Racconta la sua storia a bassa voce, mentre nella stanza accanto dormono i suoi coinquilini dell'Africa occidentale, profughi e musulmani come lui. «Non devono sapere nulla, non lo accetterebbero», spiega chiedendo di non rivelare il suo nome ma solo un nomignolo che qui nessuno conosce, "Bondu". Ventun'anni, orfano di entrambi i genitori, Bondu è sbarcato a Lampedusa lo scorso anno dopo un viaggio di migliaia di chilometri nel Sahara. «A Genova sono felice perché non ho più paura di essere quello che sono», sorride commosso.
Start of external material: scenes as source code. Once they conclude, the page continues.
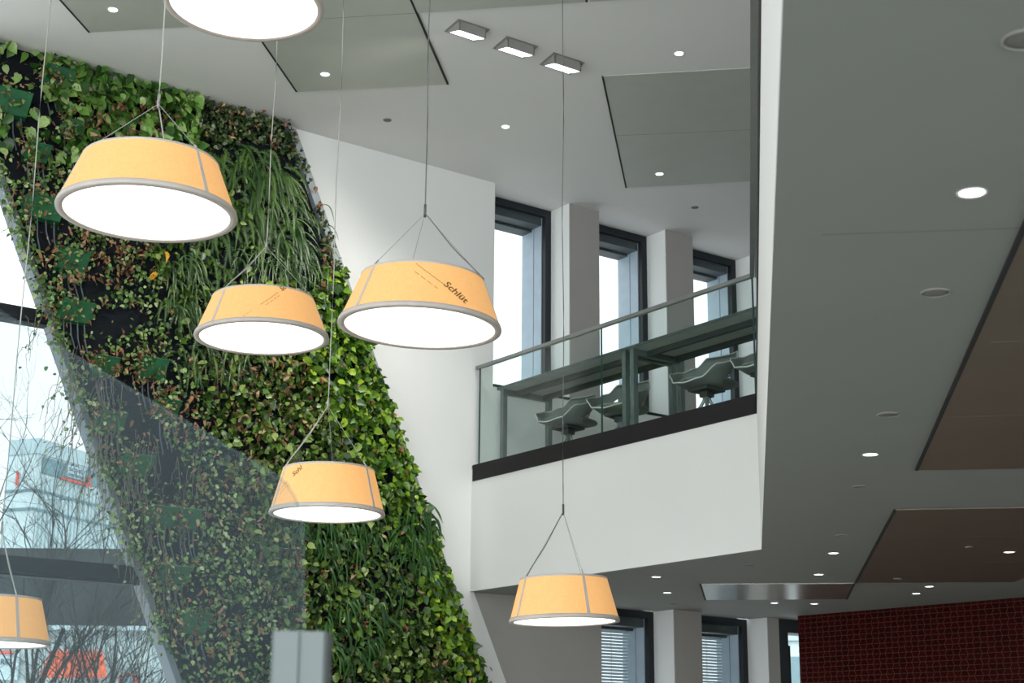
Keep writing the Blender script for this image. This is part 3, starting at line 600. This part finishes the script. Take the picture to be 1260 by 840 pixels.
# leaves -----------------------------------------------------------------
BASE_LEAF = np.array([(0, 0, 0), (.36, .18, .05), (.33, .55, .04), (0, 1, -.10), (0, .48, -.06), (-.33, .55, .04), (-.36, .18, .05), (.14, -.06, .02), (-.14, -.06, .02)])
LF = [(0, 7, 1, 4), (4, 1, 2, 3), (0, 4, 6, 8), (4, 3, 5, 6)]
NARROW = BASE_LEAF*np.array([.62, 1, 1.3])
def leaves(name, m, U_, Z_, Wd, size, tip_spread=.9, tilt=.55, shape=BASE_LEAF, curl=0.):
    n = len(U_)
    if not n: return None
    size = np.broadcast_to(size, (n,)); ang = RNG.normal(0, tip_spread, n); ti = RNG.normal(.35, tilt, n); yaw = RNG.normal(0, tilt, n)
    # local frame: tip direction in the wall plane, then lift off the wall
    tip0 = np.sin(ang)[:, None]*FU-np.cos(ang)[:, None]*ZV; side0 = np.cos(ang)[:, None]*FU+np.sin(ang)[:, None]*ZV; nor0 = np.broadcast_to(FN, (n, 3))
    tip = np.cos(ti)[:, None]*tip0+np.sin(ti)[:, None]*nor0; nor = -np.sin(ti)[:, None]*tip0+np.cos(ti)[:, None]*nor0
    side = np.cos(yaw)[:, None]*side0+np.sin(yaw)[:, None]*nor; nor = -np.sin(yaw)[:, None]*side0+np.cos(yaw)[:, None]*nor
    base = FO+U_[:, None]*FU+Wd[:, None]*FN+Z_[:, None]*ZV
    sh = np.broadcast_to(shape, (n,)+shape.shape).copy()
    if curl: sh[:, :, 2] += RNG.normal(0, curl, sh.shape[:2]); sh[:, :, 0] *= RNG.uniform(.5, 1.1, n)[:, None]
    sh[:, 3, 2] += RNG.normal(0, .12, n)
    V = base[:, None, :]+size[:, None, None]*(sh[:, :, :1]*side[:, None, :]+sh[:, :, 1:2]*tip[:, None, :]+sh[:, :, 2:3]*nor[:, None, :])
    k = shape.shape[0]; Fa = (np.array(LF)[None]+(np.arange(n)*k)[:, None, None]).reshape(-1, 4)
    b = MB(); b.v.append(V.reshape(-1, 3)); b.f = [tuple(q) for q in Fa.tolist()]; b.n = n*k
    o = b.build(name, m, LW, True); o['kind'] = 'stuff'; return o
N = 64000
Zs_ = RNG.uniform(-.4, ZCEIL+.02, N); sfr = RNG.uniform(-.015, 1.02, N); Us_ = uL(Zs_)+.05+sfr*(uR(Zs_)-uL(Zs_)-.13); Ws_ = .07+.15*RNG.beta(1.3, 1.5, N)
pp = proj(FO+Us_[:, None]*FU+Ws_[:, None]*FN+Zs_[:, None]*ZV); X, Y = pp[:, 0], pp[:, 1]
def ell(cx, cy, rx, ry): return ((X-cx)/rx)**2+((Y-cy)/ry)**2
def blob(lst): 
    r = np.full(N, 9.)
    for q in lst: r = np.minimum(r, ell(*q))
    return r
lump = np.sin(X*.11+1.3*np.sin(Y*.06))*np.sin(Y*.13+1.7*np.sin(X*.05)); lump2 = np.sin(X*.21+2.1*np.sin(Y*.17))*np.sin(Y*.23+X*.04)
voids = blob([(22, 105, 38, 48), (66, 152, 30, 26), (95, 200, 14, 10), (20, 200, 16, 22), (62, 285, 22, 22), (115, 355, 16, 12), (100, 405, 40, 26), (140, 395, 30, 18), (90, 440, 24, 16), (145, 488, 44, 30), (165, 535, 40, 30), (205, 590, 26, 40), (175, 610, 20, 16), (200, 675, 34, 16), (232, 735, 26, 14), (230, 660, 18, 24), (190, 780, 16, 30)])
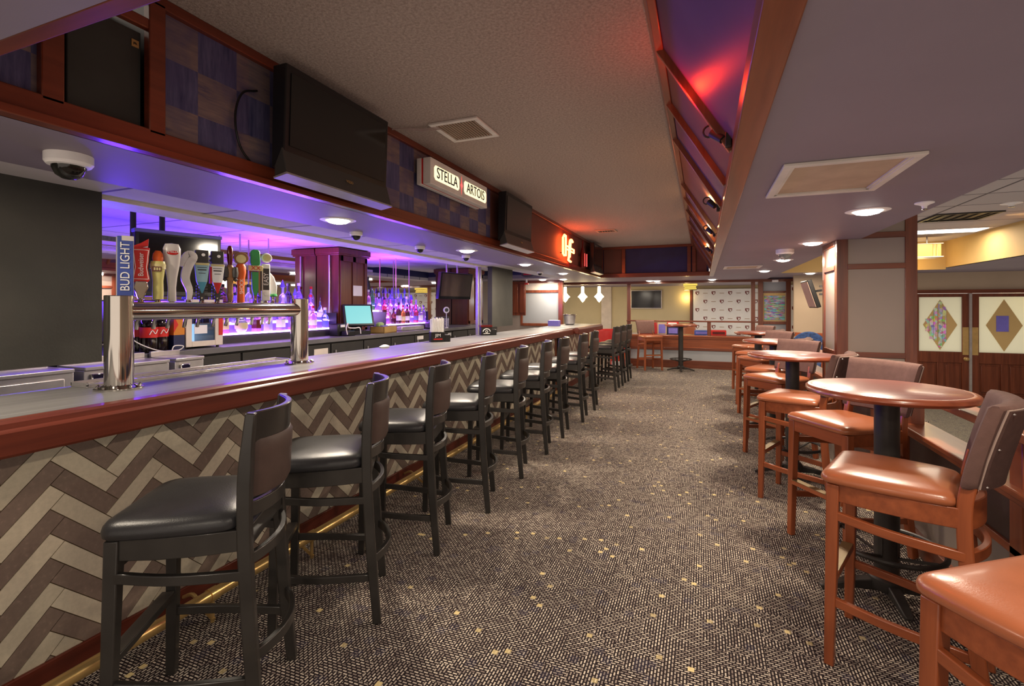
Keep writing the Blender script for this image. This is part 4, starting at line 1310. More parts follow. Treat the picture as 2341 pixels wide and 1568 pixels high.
for k, rr in enumerate((.085, .03, .045, .03) * 2):
    a = PI / 2 + k * PI / 4
    a2 = a + PI / 8
    a0 = a - PI / 8
    so.add([(-1.8625, 3.59, 2.43), (-1.8625, 3.59 + .014 * math.cos(a0), 2.43 + .014 * math.sin(a0)), (-1.8625, 3.59 + rr * .55 * math.cos(a), 2.43 + rr * math.sin(a)), (-1.8625, 3.59 + .014 * math.cos(a2), 2.43 + .014 * math.sin(a2))], [(0, 1, 2, 3)])
so.build('red_star', 'neon_red', sg, smooth=0)

# neon letters
ne = thing('neon_sign', 'glowing orange neon letters on the far bar fascia', 'neon sign', (-1.97, 7.4, 2.14))
a = MB()
a.tube([(-1.955, 7.04, 2.22), (-1.955, 7.04, 2.46), (-1.955, 7.12, 2.51), (-1.955, 7.2, 2.51), (-1.955, 7.2, 2.2), (-1.955, 7.1, 2.2)], .016, 8, closed=True)
a.tube(spline([(-1.955, 7.62, 2.46), (-1.955, 7.54, 2.485), (-1.955, 7.45, 2.46), (-1.955, 7.42, 2.36), (-1.955, 7.38, 2.2), (-1.955, 7.36, 2.15), (-1.955, 7.5, 2.135)], 5), .017, 8)
a.tube(spline([(-1.955, 7.5, 2.45), (-1.955, 7.47, 2.34), (-1.955, 7.44, 2.2)], 4), .015, 8)
a.tube([(-1.955, 7.25, 2.36), (-1.955, 7.7, 2.34)], .013, 8)
a.tube([(-1.955, 7.25, 2.31), (-1.955, 7.7, 2.29), (-1.955, 7.7, 2.34)], .013, 8)
a.build('neon_tubing', 'neon', ne)
b = MB()
for y, z in ((7.1, 2.24), (7.5, 2.4), (7.4, 2.22), (7.65, 2.31)):
    b.cyl((-2.012, y, z), (-1.965, y, z), .008, n=8)
b.build('tube_support', 'black_plastic', ne)
bs = thing('bottle_sign', 'dim red bottle shaped sign beside the last fascia television', 'sign', (-1.97, 8.3, 2.1))
MB().lathe([(.07, 0), (.075, .02), (.075, .24), (.05, .31), (.026, .36), (.026, .44), (.032, .45), (.032, .47), (0, .47)], (-1.95, 8.3, 2.1), 18, .6, 1.).build('body', 'maroon', bs)
MB().tube([(-1.893, 8.36, 2.12), (-1.893, 8.36, 2.34)], .008, 6).tube([(-1.9, 8.24, 2.12), (-1.9, 8.24, 2.34)], .006, 6).build('neon_outline', 'neon_red', bs)
MB().box(-2.012, -1.99, 8.26, 8.34, 2.2, 2.3).build('wall_bracket', 'black_plastic', bs)
# ------------------------------------------------------------ stools
def outline(wf, wb, yf, yb, s=1., rad=.05, n=5, bow=.016):
    """rounded trapezoid, front at yf"""
    c = [(-wb, yb), (wb, yb), (wf, yf), (-wf, yf)]
    cx, cy = 0, (yf + yb) / 2
    out = []
    cs = [(-wb + rad, yb + rad, PI), (wb - rad, yb + rad, 1.5 * PI), (wf - rad, yf - rad, 0), (-wf + rad, yf - rad, .5 * PI)]
    for x, y, a0 in cs:
        for k in range(n + 1):
            a = a0 + (PI / 2) * k / n
            out.append((x + rad * math.cos(a), y + rad * math.sin(a)))
        if a0 == 1.5 * PI or a0 == .5 * PI:
            x0, y0 = out[-1]
            x1, y1 = (wf, yf - rad) if a0 == 1.5 * PI else (-wb, yb + rad)
            out += [(x0 + (x1 - x0) * q / 6, y0 + (y1 - y0) * q / 6) for q in range(1, 6)]
    half = (yf - yb) / 2
    out = [(x + math.copysign(bow, x) * max(0, 1 - ((y - cy) / half) ** 2) * min(1, abs(x) / .1), y) for x, y in out]
    return [(cx + (x - cx) * s, cy + (y - cy) * s) for x, y in out]

def cushion(wf, wb, yf, yb, z0, th, rad=.05):
    mb = MB()
    rings = []
    for s, dz in ((.97, 0), (.995, .006), (1.0, .018), (.985, .03), (.94, .041), (.85, .049), (.65, .055), (.35, .058), (.06, .059)):
        rings.append([(x, y, z0 + dz * th / .059) for x, y in outline(wf, wb, yf, yb, s, rad)])
    return mb.loft(rings)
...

Non ha mai vissuto così perché il Gambia - una strisciolina di terra grande il doppio della Liguria, incuneata dentro il Senegal - è una feroce dittatura segnata da violazioni di diritti umani e torture. Nel 2015 il sanguinario presidente Yahya Jammeh durante un comizio ha detto: «Ai gay taglieremo la gola», provocando lo sdegno del mondo ma non dei suoi concittadini.

Sono stati infatti amici e familiari i primi a condannare la relazione di Bondu con un ragazzo afroamericano che ogni estate tornava in Gambia dagli Stati Uniti per trovare la sua famiglia. «Quando anche gli insegnanti di scuola mi hanno chiesto se era vero che mi piacessero gli uomini, ho capito che dovevo scappare o rischiavo l'arresto», ricorda Bondu. E' il 2014: in una lettera confessa tutto allo zio che lo ha cresciuto e fugge in Senegal dal fratello. «Ma era già stato avvisato. Mi ha detto che non facevo più parte della famiglia». Inizia così un viaggio attraverso Mali, Burkina Faso e Niger sino alla Libia, dove trova lavoro come commesso in un negozio. Con il diffondersi del terrorismo islamico la sicurezza della capitale libica precipita: ma Bondu ormai non può rientrare in Gambia, perché lo zio lo ha denunciato alla polizia e su di lui pende la condanna a morte della Sharia. «Per questo ho deciso di imbarcarmi per l'Italia», racconta.

Il 17 febbraio 2015 naufraga a Lampedusa, un mese dopo arriva in Liguria. E' l'inizio di una nuova vita: frequenta un corso da pizzaiolo, impara a parlare italiano con un livello di terza media e fa il volontario per il Comune di Genova. A marzo esce dalla questura sventolando lo status di rifugiato in mano che gli consente di restare in Italia per cinque anni. Con gli occhi che brillano dice: «E' uno dei giorni più belli della mia vita». A sapere la verità sul motivo della sua fuga dal Gambia – oltre alla commissione del Ministero dell'Interno che gli ha riconosciuto il diritto di asilo - sono solo alcuni operatori del consorzio Agorà.